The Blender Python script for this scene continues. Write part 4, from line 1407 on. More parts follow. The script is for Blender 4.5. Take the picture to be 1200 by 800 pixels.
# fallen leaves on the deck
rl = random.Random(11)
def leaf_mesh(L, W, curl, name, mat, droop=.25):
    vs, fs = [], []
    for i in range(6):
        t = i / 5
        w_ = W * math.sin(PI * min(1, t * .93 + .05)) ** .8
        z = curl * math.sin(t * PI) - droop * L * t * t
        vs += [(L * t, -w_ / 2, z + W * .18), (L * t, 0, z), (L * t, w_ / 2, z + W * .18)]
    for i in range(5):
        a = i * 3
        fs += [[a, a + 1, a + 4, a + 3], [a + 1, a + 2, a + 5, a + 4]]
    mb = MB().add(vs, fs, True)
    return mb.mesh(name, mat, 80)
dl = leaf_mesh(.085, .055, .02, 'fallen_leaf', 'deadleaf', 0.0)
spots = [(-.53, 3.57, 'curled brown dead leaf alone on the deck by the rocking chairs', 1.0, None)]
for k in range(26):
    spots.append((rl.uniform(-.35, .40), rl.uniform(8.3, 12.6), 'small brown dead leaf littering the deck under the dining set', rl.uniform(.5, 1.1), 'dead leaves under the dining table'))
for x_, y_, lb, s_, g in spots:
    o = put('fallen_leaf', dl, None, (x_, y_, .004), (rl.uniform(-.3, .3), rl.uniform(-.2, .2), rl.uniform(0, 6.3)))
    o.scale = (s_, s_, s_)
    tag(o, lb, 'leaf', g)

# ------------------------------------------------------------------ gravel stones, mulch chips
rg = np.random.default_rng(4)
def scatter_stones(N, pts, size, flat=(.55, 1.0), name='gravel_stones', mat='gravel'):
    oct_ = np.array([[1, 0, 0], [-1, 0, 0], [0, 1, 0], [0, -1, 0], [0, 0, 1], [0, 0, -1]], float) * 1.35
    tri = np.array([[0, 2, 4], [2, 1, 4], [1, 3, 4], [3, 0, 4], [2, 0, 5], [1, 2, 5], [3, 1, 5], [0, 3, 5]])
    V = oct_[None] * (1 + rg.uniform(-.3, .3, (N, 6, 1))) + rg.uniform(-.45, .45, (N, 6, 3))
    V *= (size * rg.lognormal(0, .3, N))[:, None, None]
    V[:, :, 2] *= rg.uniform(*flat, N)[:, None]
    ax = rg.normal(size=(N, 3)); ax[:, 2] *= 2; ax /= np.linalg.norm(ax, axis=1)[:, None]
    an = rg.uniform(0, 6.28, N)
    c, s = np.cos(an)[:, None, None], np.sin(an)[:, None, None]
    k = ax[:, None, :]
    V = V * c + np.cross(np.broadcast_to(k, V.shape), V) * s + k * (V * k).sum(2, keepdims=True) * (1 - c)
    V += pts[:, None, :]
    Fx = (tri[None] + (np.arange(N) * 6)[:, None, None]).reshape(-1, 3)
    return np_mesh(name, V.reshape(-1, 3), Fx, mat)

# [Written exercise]
Everything from the first line through the line containing "tag(o, lb, 'leaf', g)" should be quoted exactly, and nothing beyond it.

# [Result for this exercise]
The Blender Python script for this scene continues. Write part 4, from line 1407 on. More parts follow. The script is for Blender 4.5. Take the picture to be 1200 by 800 pixels.
# fallen leaves on the deck
rl = random.Random(11)
def leaf_mesh(L, W, curl, name, mat, droop=.25):
    vs, fs = [], []
    for i in range(6):
        t = i / 5
        w_ = W * math.sin(PI * min(1, t * .93 + .05)) ** .8
        z = curl * math.sin(t * PI) - droop * L * t * t
        vs += [(L * t, -w_ / 2, z + W * .18), (L * t, 0, z), (L * t, w_ / 2, z + W * .18)]
    for i in range(5):
        a = i * 3
        fs += [[a, a + 1, a + 4, a + 3], [a + 1, a + 2, a + 5, a + 4]]
    mb = MB().add(vs, fs, True)
    return mb.mesh(name, mat, 80)
dl = leaf_mesh(.085, .055, .02, 'fallen_leaf', 'deadleaf', 0.0)
spots = [(-.53, 3.57, 'curled brown dead leaf alone on the deck by the rocking chairs', 1.0, None)]
for k in range(26):
    spots.append((rl.uniform(-.35, .40), rl.uniform(8.3, 12.6), 'small brown dead leaf littering the deck under the dining set', rl.uniform(.5, 1.1), 'dead leaves under the dining table'))
for x_, y_, lb, s_, g in spots:
    o = put('fallen_leaf', dl, None, (x_, y_, .004), (rl.uniform(-.3, .3), rl.uniform(-.2, .2), rl.uniform(0, 6.3)))
    o.scale = (s_, s_, s_)
    tag(o, lb, 'leaf', g)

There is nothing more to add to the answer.